• Given instruction: Write each line word for word, from the line that contains "b = MB(); lace_skirt(b, .205, .205, .622, .682, waves=0, wob=0);" through the last line of the material below.

• Data lines:
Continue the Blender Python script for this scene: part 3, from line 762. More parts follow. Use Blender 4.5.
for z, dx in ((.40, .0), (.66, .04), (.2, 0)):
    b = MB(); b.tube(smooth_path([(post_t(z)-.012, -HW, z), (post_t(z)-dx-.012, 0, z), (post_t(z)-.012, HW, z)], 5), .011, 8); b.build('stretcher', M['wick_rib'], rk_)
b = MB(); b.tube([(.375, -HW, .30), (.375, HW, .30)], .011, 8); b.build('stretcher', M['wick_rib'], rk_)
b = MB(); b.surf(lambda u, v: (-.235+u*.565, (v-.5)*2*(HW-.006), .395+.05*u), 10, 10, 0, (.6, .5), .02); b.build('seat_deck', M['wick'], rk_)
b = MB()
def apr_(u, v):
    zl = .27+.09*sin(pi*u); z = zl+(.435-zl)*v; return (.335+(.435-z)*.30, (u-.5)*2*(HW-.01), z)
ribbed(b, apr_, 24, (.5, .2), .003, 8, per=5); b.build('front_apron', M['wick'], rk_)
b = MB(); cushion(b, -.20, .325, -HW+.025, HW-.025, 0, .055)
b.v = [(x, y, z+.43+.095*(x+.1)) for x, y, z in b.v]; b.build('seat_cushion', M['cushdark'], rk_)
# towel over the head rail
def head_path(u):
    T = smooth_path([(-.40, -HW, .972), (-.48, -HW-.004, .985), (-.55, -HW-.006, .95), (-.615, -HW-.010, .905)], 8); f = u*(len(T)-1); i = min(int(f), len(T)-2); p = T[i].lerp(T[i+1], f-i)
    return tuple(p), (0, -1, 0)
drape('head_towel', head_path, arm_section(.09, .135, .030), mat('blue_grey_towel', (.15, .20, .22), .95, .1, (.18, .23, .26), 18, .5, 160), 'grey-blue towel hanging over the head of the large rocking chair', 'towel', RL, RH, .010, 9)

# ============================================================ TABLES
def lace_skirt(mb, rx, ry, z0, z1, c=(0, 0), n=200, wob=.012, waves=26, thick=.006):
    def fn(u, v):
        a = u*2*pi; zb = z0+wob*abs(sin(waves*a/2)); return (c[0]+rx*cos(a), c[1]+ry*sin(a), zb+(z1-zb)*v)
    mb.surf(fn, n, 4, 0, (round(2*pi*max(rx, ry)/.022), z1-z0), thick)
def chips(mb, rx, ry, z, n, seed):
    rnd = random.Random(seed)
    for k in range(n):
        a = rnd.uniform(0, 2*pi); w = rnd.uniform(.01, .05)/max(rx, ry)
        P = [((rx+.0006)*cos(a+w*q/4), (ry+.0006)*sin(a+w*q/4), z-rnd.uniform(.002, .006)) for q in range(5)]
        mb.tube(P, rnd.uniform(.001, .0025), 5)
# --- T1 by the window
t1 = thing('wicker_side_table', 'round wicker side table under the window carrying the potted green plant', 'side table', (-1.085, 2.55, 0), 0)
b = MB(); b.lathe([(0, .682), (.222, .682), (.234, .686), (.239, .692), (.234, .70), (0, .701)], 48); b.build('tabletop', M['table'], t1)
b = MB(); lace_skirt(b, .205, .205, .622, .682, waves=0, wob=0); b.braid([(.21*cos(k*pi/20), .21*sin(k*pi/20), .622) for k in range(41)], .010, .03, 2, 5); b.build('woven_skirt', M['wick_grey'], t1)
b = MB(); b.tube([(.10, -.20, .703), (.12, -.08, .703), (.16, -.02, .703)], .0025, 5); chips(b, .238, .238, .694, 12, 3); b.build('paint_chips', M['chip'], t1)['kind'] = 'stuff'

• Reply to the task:
b = MB(); lace_skirt(b, .205, .205, .622, .682, waves=0, wob=0); b.braid([(.21*cos(k*pi/20), .21*sin(k*pi/20), .622) for k in range(41)], .010, .03, 2, 5); b.build('woven_skirt', M['wick_grey'], t1)
b = MB(); b.tube([(.10, -.20, .703), (.12, -.08, .703), (.16, -.02, .703)], .0025, 5); chips(b, .238, .238, .694, 12, 3); b.build('paint_chips', M['chip'], t1)['kind'] = 'stuff'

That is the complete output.